DIVERSE CITY: Let us form a diverse city

Published: April 16, 2010
Section: Arts, Etc.

GRAPHIC BY Ariel Wittenberg/The Hoot

Let us form a diverse city, one full of different cultures, races and religions. Let our city be a place where people do not see race, only color. Where people do not judge others by what they wear but instead who they are. Maybe it would even be better if people did not judge at all.

Look around you. Look at all the different kinds of people you see. Choose one person and take a guess about who they are from what you see and what you know about their race, their clothing style, their shoes. Are they religious? What is their sexual orientation? Are they rich? Stylish? Bummy? Whack? Do you think he or she works hard or are they a slacker? Why? What made you decide on the characteristics you have chosen? Do you think the way you interact with them will be affected by this?

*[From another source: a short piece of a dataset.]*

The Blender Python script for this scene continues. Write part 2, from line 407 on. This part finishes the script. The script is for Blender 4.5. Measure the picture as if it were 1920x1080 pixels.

Perhaps if we lived in a diverse city, there would be less: less assumption making based on stereotypes, less judging based on outwards appearance. Less jumping to conclusions because of past surprises, more perspective.

We base our assumptions on the knowledge we have acquired and experiences we have had. If someone has a bad experience with a certain group of people, even in knowing that not everyone is they same, they can still become biased. If this same person has a good experience with that same group of people, they then may begin to question their bias or simply realize that it is there. Knowing something to be true and experiencing it are different things.

We can study as hard as we can to learn about different cultures, religions and races. We can read books about the different places in the world and their cultures but until we experience them we can never really know. You can never truly know your limits unless you push yourself. You can never really understand your comfort zone unless you step outside of it. Being in a diverse city does not automatically open our eyes and give us understanding, it simply increases the chances of being exposed to things that make us ask questions and form opinions.

It simply enables us to know our limits and our weaknesses, it gives us a stronger, more rounded sense of self. Take a moment, take a week, take a few months. Brandeis isn’t perfect but it is a diverse city. Explore it.